Perhaps you have seen a headline recently: there will be more plastic in the ocean than fish in the sea by the year 2050.
This was a perplexing headline for a few reasons, but the question that distracted me most was “how do you count the fish in the sea?”
As SCUBA divers, free divers, or fisherman know; counting fish is tricky business. They move, they dart, they circle back around. They spend time in tight groups, they eat each other, and they lay a great deal of eggs.
So the method of counting fish has not been done based on human observation, but based on the satellite imagery of phytoplankton in the world’s ocean.
Phytoplankton, visible by satellite image because its abundance actually changes the color of the ocean. All food chains in the ocean use phytoplankton as the base, and therefore, all fishy numbers come from the amount of fish that phytoplantkon can support. You can guess the tonnage of fish it supports, but you cannot guess the actual number of fish.
According to an article on BBC News Magazine, “Will there be more fish or plastic in the sea in 2050?”….”The new numbers for fish tonnage that the Ellen MacArthur foundation has cited (the foundation that made the plastics claim) are based on a 2008 study led by Simon Jennings from the Centre for Environment, Fisheries and Aquaculture Science”
“His new study does not distinguish between fish and other marine predators, but it concludes that there may be between 2 billion tonnes and 10.4 billion tonnes of marine creatures in the oceans. ‘We’re not absolutely confident in our methods to determine what proportion of this is fish at the moment,’ says Jennings. ‘It’s a very uncertain number to predict.'”
Other counting methods? Checking certain areas of the ocean, and multiplying based on educated guesses. But as you can probably see, this number is also uncertain. What it comes down to is that calculating exact numbers is impossible.
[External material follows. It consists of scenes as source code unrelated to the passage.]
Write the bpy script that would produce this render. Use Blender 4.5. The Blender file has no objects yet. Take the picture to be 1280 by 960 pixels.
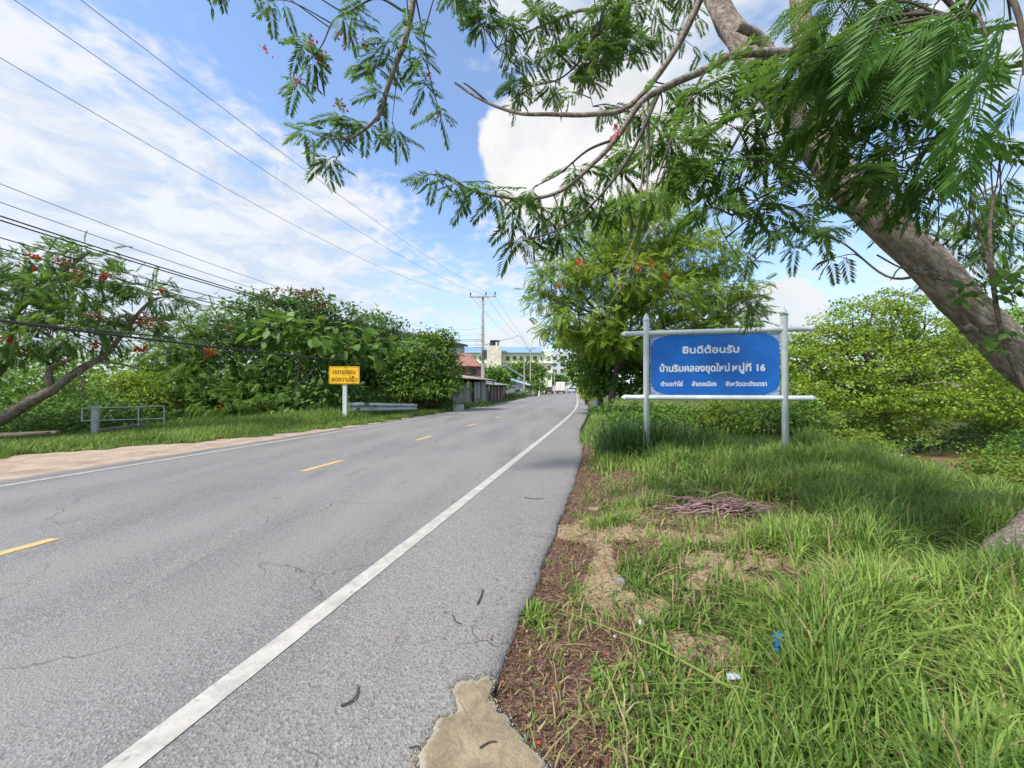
import bpy, math, random
import numpy as np
from mathutils import Vector, noise as mnoise
random.seed(7); rng = np.random.default_rng(11)
SC = bpy.context.scene; COL = SC.collection
R = math.radians
# ------------------------------------------------------------------ camera, sky, sun, exposure
EYE = 1.4; F = 480.0; HZ = 485.5
cam = bpy.data.cameras.new('camera'); cam.lens = 13.5; cam.sensor_width = 36; cam.clip_start = 0.05; cam.clip_end = 4000
cam_o = bpy.data.objects.new('camera', cam); COL.objects.link(cam_o)
cam_o.location = (0, 0, EYE); cam_o.rotation_euler = (R(90) + math.atan(5.5 / F), 0, 0); SC.camera = cam_o

SUN_DIR = Vector((-0.66, -0.48, 1.0)).normalized()          # towards the sun: high, behind the camera, a little left
sun = bpy.data.lights.new('sun', 'SUN'); sun.energy = 2.6; sun.angle = R(7.0); sun.color = (1.0, 0.955, 0.88)
sun_o = bpy.data.objects.new('sun', sun); COL.objects.link(sun_o)
sun_o.rotation_euler = SUN_DIR.to_track_quat('Z', 'Y').to_euler(); sun_o.location = (-5, -5, 30)

SC.view_settings.view_transform = 'Standard'; SC.view_settings.look = 'None'
SC.view_settings.exposure = 1.25; SC.view_settings.gamma = 1.0; SC.view_settings.use_curve_mapping = False
SC.cycles.max_bounces = 8; SC.cycles.transparent_max_bounces = 8; SC.cycles.use_denoising = True

def pdir(px, py):
    return Vector(((px - 640) / F, 1.0, (HZ - py) / F)).normalized()

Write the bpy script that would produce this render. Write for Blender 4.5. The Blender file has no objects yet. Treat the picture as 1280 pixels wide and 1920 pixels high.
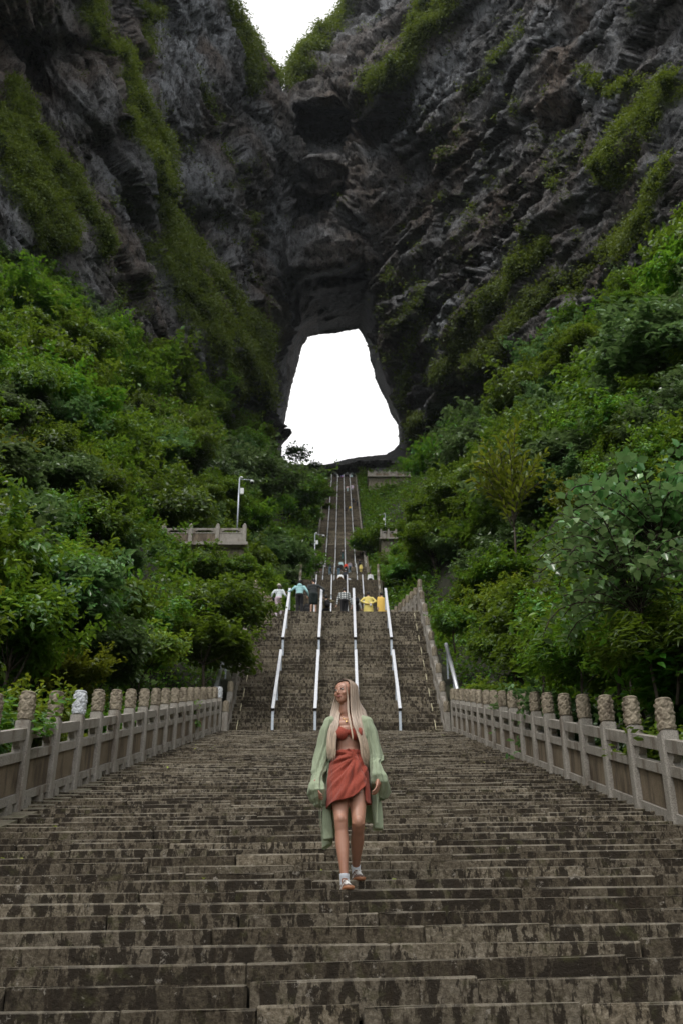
import bpy, bmesh, math, random
import numpy as np
from mathutils import Vector, Matrix

random.seed(7)
RS = np.random.RandomState(7)
S = bpy.context.scene
COL = S.collection

# ------------------------------------------------------------------ camera
FPX = 2133.0
THETA = math.radians(29.3)
cam_d = bpy.data.cameras.new('camera')
cam = bpy.data.objects.new('camera', cam_d)
COL.objects.link(cam)
cam_d.sensor_fit = 'VERTICAL'
cam_d.sensor_height = 36.0
cam_d.lens = 40.0
cam_d.clip_start = 0.1
cam_d.clip_end = 6000
cam.location = (0, 0, 0)
cam.rotation_euler = (math.radians(90) + THETA, 0, 0)
cam_d.dof.use_dof = True
cam_d.dof.focus_distance = 9.6
cam_d.dof.aperture_fstop = 5.0
S.camera = cam

# ------------------------------------------------------------------ sky, sun, exposure (overcast day)
SUN_EL, SUN_AZ = 62, 215
world = bpy.data.worlds.new('World')
S.world = world
world.use_nodes = True
nt = world.node_tree
nt.nodes.clear()
sky = nt.nodes.new('ShaderNodeTexSky')
sky.sky_type = 'NISHITA'
sky.sun_disc = False
sky.sun_elevation = math.radians(SUN_EL)
sky.sun_rotation = math.radians(SUN_AZ)
sky.air_density = 1.0
sky.dust_density = 4.0
# cloud cover: the blue of the clear sky is whitened by an even cloud layer
mixc = nt.nodes.new('ShaderNodeMix'); mixc.data_type = 'RGBA'
mixc.inputs[0].default_value = 0.86
mixc.inputs[7].default_value = (11.9, 11.8, 11.7, 1)
nt.links.new(sky.outputs[0], mixc.inputs[6])
bg = nt.nodes.new('ShaderNodeBackground')
bg.inputs[1].default_value = 0.12
out = nt.nodes.new('ShaderNodeOutputWorld')
nt.links.new(mixc.outputs[2], bg.inputs[0])
nt.links.new(bg.outputs[0], out.inputs[0])

sun_d = bpy.data.lights.new('sun', 'SUN')
sun_d.energy = 1.5
sun_d.angle = math.radians(12)
sun_d.color = (1.0, 0.96, 0.9)
sun = bpy.data.objects.new('sun', sun_d)
COL.objects.link(sun)
_el, _az = math.radians(SUN_EL), math.radians(SUN_AZ)
_dir = Vector((math.sin(_az) * math.cos(_el), math.cos(_az) * math.cos(_el), math.sin(_el)))
sun.rotation_euler = _dir.to_track_quat('Z', 'Y').to_euler()

S.view_settings.view_transform = 'Standard'
S.view_settings.look = 'None'
S.view_settings.exposure = 0.22
S.view_settings.gamma = 1.0
S.view_settings.use_curve_mapping = False
S.cycles.max_bounces = 5
S.cycles.diffuse_bounces = 2
S.cycles.glossy_bounces = 2
S.cycles.transmission_bounces = 3
S.cycles.transparent_max_bounces = 6
S.cycles.volume_bounces = 0
S.cycles.caustics_reflective = False
S.cycles.caustics_refractive = False

# ------------------------------------------------------------------ measuring helpers
CT, ST = math.cos(THETA), math.sin(THETA)
def tel(py):
    "tangent of the elevation seen at image row py"
    return math.tan(THETA + math.atan((960 - py) / FPX))
def pt(px, py, Y):
    "world point seen at (px, py) that lies Y metres ahead"
    t = tel(py)
    D = Y * (CT + t * ST)
    return Vector(((px - 640) / FPX * D, Y, Y * t))
def proj(x, y, z):
    D = y * CT + z * ST
    return 640 + FPX * x / D, 960 - FPX * (-y * ST + z * CT) / D, D

# ------------------------------------------------------------------ object helpers
def tag(o, label=None, cat=None, group=None, kind=None):
    if label: o['label'] = label
    if cat: o['category'] = cat
    if group: o['group'] = group
    if kind: o['kind'] = kind
    return o
def link(name, me, mat=None, parent=None, loc=None):
    o = bpy.data.objects.new(name, me)
    COL.objects.link(o)
    if mat is not None and me is not None and len(me.materials) == 0:
        me.materials.append(mat)
    if parent is not None: o.parent = parent
    if loc is not None: o.location = loc
    return o
def empty(name, loc=(0, 0, 0), rz=0.0):
    o = bpy.data.objects.new(name, None)
    COL.objects.link(o)
    o.location = loc
    o.rotation_euler = (0, 0, rz)
    o.empty_display_size = 0.3
    return o
def mesh(name, v, f, smooth=False, mat=None):
    me = bpy.data.meshes.new(name)
    me.from_pydata([tuple(p) for p in v], [], [tuple(q) for q in f])
    me.update()
    if smooth:
        me.polygons.foreach_set('use_smooth', [True] * len(me.polygons))
    if mat: me.materials.append(mat)
    return me
def mesh_np(name, V, F, smooth=False, mat=None, attr=None):
    "V (n,3) float, F (m,k) int with equal k"
    me = bpy.data.meshes.new(name)
    n, m, k = len(V), len(F), F.shape[1]
    me.vertices.add(n)
    me.vertices.foreach_set('co', np.asarray(V, np.float32).ravel())
    me.loops.add(m * k)
    me.loops.foreach_set('vertex_index', np.asarray(F, np.int32).ravel())
    me.polygons.add(m)
    me.polygons.foreach_set('loop_start', np.arange(0, m * k, k, dtype=np.int32))
    me.polygons.foreach_set('loop_total', np.full(m, k, np.int32))
    if smooth:
        me.polygons.foreach_set('use_smooth', np.ones(m, bool))
    me.update(calc_edges=True)
    if attr:
        for nm, arr in attr.items():
            a = me.attributes.new(nm, 'FLOAT', 'POINT')
            a.data.foreach_set('value', np.asarray(arr, np.float32))
    if mat: me.materials.append(mat)
    return me

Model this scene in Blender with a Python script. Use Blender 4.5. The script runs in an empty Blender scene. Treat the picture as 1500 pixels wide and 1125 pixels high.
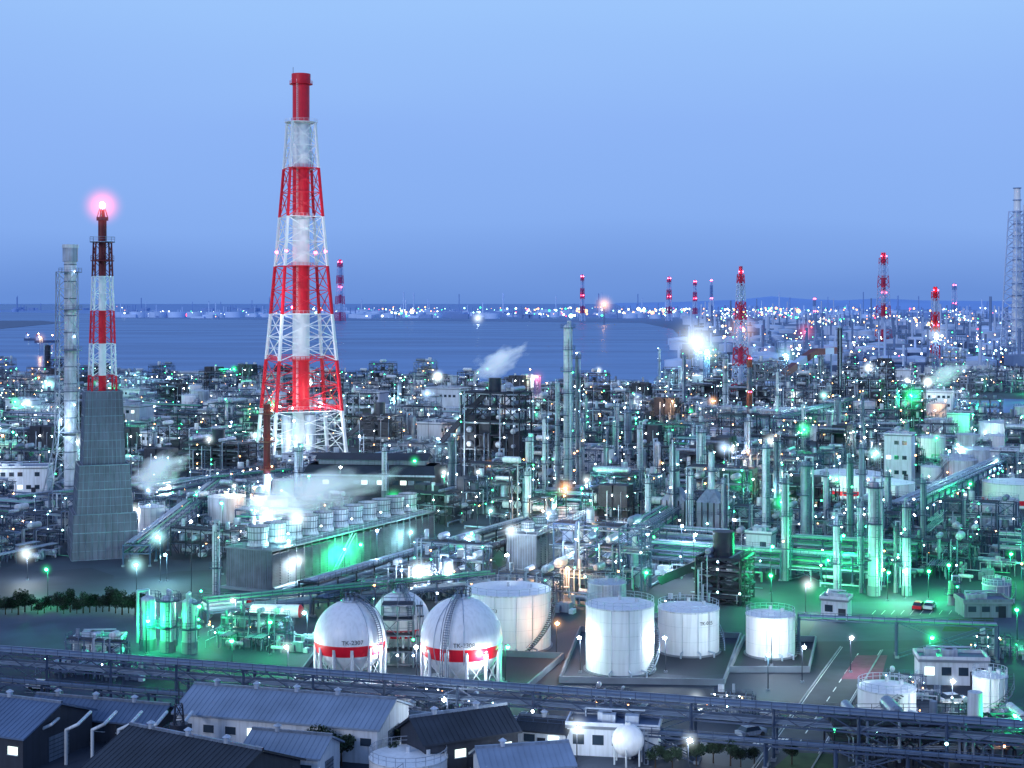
import bpy, math, random
from mathutils import Vector, Matrix
R=random.Random(11)
CAMH=60.0; F=2200.0; HY=443.0
def P(px,py,z=0.0):
    d=(CAMH-z)*F/(py-HY); return ((px-750)/F*d, d)
def S(py): return (py-HY)/CAMH
def pix(x,y): return (750+F*x/y, HY+CAMH*F/y)
scene=bpy.context.scene
# ------------------------------------------------------------ materials
MATS={}
def pmat(name,col,rough=.55,metal=0.,var=.25,scale=.35,streak=0.,rand=0.):
    m=bpy.data.materials.new(name); m.use_nodes=True; nt=m.node_tree; n=nt.nodes; l=nt.links
    b=n['Principled BSDF']; b.inputs['Roughness'].default_value=rough; b.inputs['Metallic'].default_value=metal
    tc=n.new('ShaderNodeTexCoord'); nz=n.new('ShaderNodeTexNoise'); nz.inputs['Scale'].default_value=scale; nz.inputs['Detail'].default_value=5
    l.new(tc.outputs['Object'],nz.inputs['Vector'])
    mr=n.new('ShaderNodeMapRange'); mr.inputs['From Min'].default_value=.3; mr.inputs['From Max'].default_value=.7
    mr.inputs['To Min'].default_value=1-var; mr.inputs['To Max'].default_value=1+var*.4
    l.new(nz.outputs['Fac'],mr.inputs['Value']); last=mr.outputs[0]
    if streak>0:
        mp=n.new('ShaderNodeMapping'); mp.inputs['Scale'].default_value=(2.2,2.2,.12); l.new(tc.outputs['Object'],mp.inputs['Vector'])
        n2=n.new('ShaderNodeTexNoise'); n2.inputs['Scale'].default_value=1.; n2.inputs['Detail'].default_value=4; l.new(mp.outputs[0],n2.inputs['Vector'])
        m2=n.new('ShaderNodeMapRange'); m2.inputs['From Min'].default_value=.35; m2.inputs['From Max'].default_value=.55
        m2.inputs['To Min'].default_value=1-streak; m2.inputs['To Max'].default_value=1; l.new(n2.outputs['Fac'],m2.inputs['Value'])
        mu=n.new('ShaderNodeMath'); mu.operation='MULTIPLY'; l.new(last,mu.inputs[0]); l.new(m2.outputs[0],mu.inputs[1]); last=mu.outputs[0]
    if rand>0:
        oi=n.new('ShaderNodeObjectInfo'); m3=n.new('ShaderNodeMapRange'); m3.inputs['To Min'].default_value=1-rand; m3.inputs['To Max'].default_value=1+rand*.5
        l.new(oi.outputs['Random'],m3.inputs['Value'])
        mu=n.new('ShaderNodeMath'); mu.operation='MULTIPLY'; l.new(last,mu.inputs[0]); l.new(m3.outputs[0],mu.inputs[1]); last=mu.outputs[0]
    vm=n.new('ShaderNodeVectorMath'); vm.operation='SCALE'; vm.inputs[0].default_value=col[:3]; l.new(last,vm.inputs['Scale'])
    l.new(vm.outputs[0],b.inputs['Base Color']); MATS[name]=m; return m
def emat(name,col,st):
    m=bpy.data.materials.new(name); m.use_nodes=True; nt=m.node_tree; nt.nodes.clear()
    e=nt.nodes.new('ShaderNodeEmission'); e.inputs[0].default_value=(*col,1); e.inputs[1].default_value=st
    o=nt.nodes.new('ShaderNodeOutputMaterial'); nt.links.new(e.outputs[0],o.inputs[0]); m.cycles.emission_sampling='NONE'; MATS[name]=m; return m
def vmat(name,col,st,pw=4.2):
    m=bpy.data.materials.new(name); m.use_nodes=True; nt=m.node_tree; n=nt.nodes; l=nt.links; n.clear()
    e=n.new('ShaderNodeEmission'); e.inputs[0].default_value=(*col,1)
    tc=n.new('ShaderNodeTexCoord'); ln=n.new('ShaderNodeVectorMath'); ln.operation='LENGTH'; l.new(tc.outputs['Object'],ln.inputs[0])
    a=n.new('ShaderNodeMath'); a.operation='SUBTRACT'; a.use_clamp=True; a.inputs[0].default_value=.97; l.new(ln.outputs['Value'],a.inputs[1])
    p=n.new('ShaderNodeMath'); p.operation='POWER'; p.inputs[1].default_value=pw; l.new(a.outputs[0],p.inputs[0])
    q=n.new('ShaderNodeMath'); q.operation='MULTIPLY'; q.inputs[1].default_value=st; l.new(p.outputs[0],q.inputs[0]); l.new(q.outputs[0],e.inputs[1])
    o=n.new('ShaderNodeOutputMaterial'); l.new(e.outputs[0],o.inputs['Volume']); m.cycles.emission_sampling='NONE'; MATS[name]=m; return m
pmat('steel',(.24,.30,.41),.4,.3,.3,.5,.25,.35)
pmat('steel_light',(.52,.59,.72),.35,.2,.25,.4,.3,.2)
pmat('steel_dark',(.028,.036,.062),.5,.3,.3,.5,0,.3)
pmat('frame_blue',(.065,.10,.19),.5,.2,.3,.4,0,.4)
pmat('grating',(.028,.036,.06),.7,.2,.3,.8)
pmat('pipe_a',(.42,.50,.63),.4,.3,.2,.6)
pmat('pipe_b',(.15,.21,.32),.5,.3,.2,.6)
pmat('pipe_dark',(.07,.11,.19),.5,.3,.2,.6)
pmat('pipe_green',(.10,.40,.26),.5,.1,.2,.6)
pmat('rust',(.30,.11,.07),.7,0,.4,.8)
pmat('white',(.82,.84,.90),.4,0,.08,.25,.12)
pmat('white_dirty',(.64,.69,.77),.5,0,.2,.3,.3)
pmat('red',(.78,.006,.03),.45,0,.12,.3,.08)
pmat('tower_white',(.84,.86,.92),.45,0,.06,.1,.06)
pmat('dark_red',(.16,.012,.02),.5,0,.3,.4,.2)
pmat('concrete',(.20,.23,.29),.8,0,.3,.2)
pmat('wall_white',(.66,.71,.82),.7,0,.12,.25,.2,.12)
pmat('wall_grey',(.22,.27,.37),.7,0,.2,.25,.25,.3)
pmat('wall_dark',(.035,.042,.065),.7,0,.3,.3,.2)
pmat('roof_blue',(.12,.18,.31),.5,.1,.25,.15,0,.3)
pmat('roof_light',(.24,.31,.44),.5,.1,.3,.15,0,.15)
pmat('roof_dark',(.028,.036,.056),.6,0,.4,.2,0,.2)
pmat('louver',(.15,.17,.21),.8,0,.35,.5,.2)
pmat('sheet',(.15,.155,.23),.75,0,.4,.12,.3)
pmat('glass',(.03,.05,.08),.15,0,.2,.5)
pmat('bark',(.05,.035,.025),.9,0,.3,1)
pmat('leaf_d',(.010,.028,.018),.8,0,.5,.8); pmat('leaf_l',(.022,.055,.028),.8,0,.5,.8)
pmat('black',(.02,.02,.025),.6)
pmat('marking',(.7,.72,.72),.7,0,.3,1.5)
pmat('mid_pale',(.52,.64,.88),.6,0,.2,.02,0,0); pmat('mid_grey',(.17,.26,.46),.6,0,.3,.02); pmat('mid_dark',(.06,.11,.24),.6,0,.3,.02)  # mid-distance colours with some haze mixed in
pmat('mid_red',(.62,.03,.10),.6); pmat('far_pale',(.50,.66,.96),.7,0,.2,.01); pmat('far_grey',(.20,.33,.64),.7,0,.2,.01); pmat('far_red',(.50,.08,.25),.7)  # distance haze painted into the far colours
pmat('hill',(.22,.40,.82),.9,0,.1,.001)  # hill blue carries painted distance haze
for k,c in dict(w=(.9,1,.98),c=(.45,1,.9),g=(.04,1,.3),o=(1,.42,.14),r=(1,.06,.12),b=(.45,.68,1)).items():
    emat('L'+k,c,24 if k!='r' else 14); emat('LL'+k,c,80 if k!='r' else 30); emat('F'+k,c,6)
emat('win_lit',(.8,1,.95),2.0); emat('win_warm',(1,.75,.4),1.6)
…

You might think this distraction about numbers is pulling attention away from the heart of the matter: that the ocean is filled with plastic, and that is a bad thing. However, the issue at hand is not that there is debris in the ocean (although it is terrible). Having the correct numbers and data to back up your claims is essential in making arguments for change. To be imprecise is to open your side to attack and distraction.
How many fish in the sea are there? That number is unknowable.
How much plastic is in the ocean? Too much, that much is known.